Rules complement and mitigate chaos in Dix’s world picture. His skat players, painted and then etched in 1920, are made up chaotically of spare parts including a metal jawbone carefully labelled and authenticated as a Dix product bearing the inventor’s portrait (lot 3).

Dix himself, with his military bearing and unflinching outlook, is always a sign of stability. The players use traditional German cards marked by acorns, hearts, leaves and bells. Local viewers would have known the numbering and scoring system by heart. The billiards players, etched for the same set of 11 in 1920, are more orderly, the three players monitored by two observers there to verify the scoring which is plain to see written up on a board to the right (lot 2).

Everything in the billiard hall is accounted for: five beer glasses for the five participants, for example, as well as a cosmic indicator in the shape of a globe lamp.

Women

Dix, after his time in the army, admired experience as embodied in die Kupplerin, the manageress of a brothel (lot 30). He was also, despite his cast-iron countenance, a romantic charmed by tough sea-faring men and by daring circus women, acrobats, trick-riders and lion-tamers, such as la Dompteuse, whom he would have seen at the famous Sarrasini Circus in Dresden (lot 31). As the war receded, Dix became aware of fashion as a disguise.
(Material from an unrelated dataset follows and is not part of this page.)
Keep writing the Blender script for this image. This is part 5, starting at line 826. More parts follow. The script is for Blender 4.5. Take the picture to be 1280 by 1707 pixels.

‘’The woman with the heron’s feather in her hat’’ (Dame und Reiher) is a lithograph from 1923, the year in which he left Dresden for Düsseldorf (lot 27). By then Dix was becoming aware of a new sophisticated, stylish look rehearsed in his well-known painting Am Schonheit of 1922 (‘’To Beauty’’) where he presented himself in a dance hall in face-powder, rouge and a new American suit. By then he was known to the children of family friends as ONKEL JIMMY who danced ‘’the shimmy’’ – a Mae West introduction in 1919.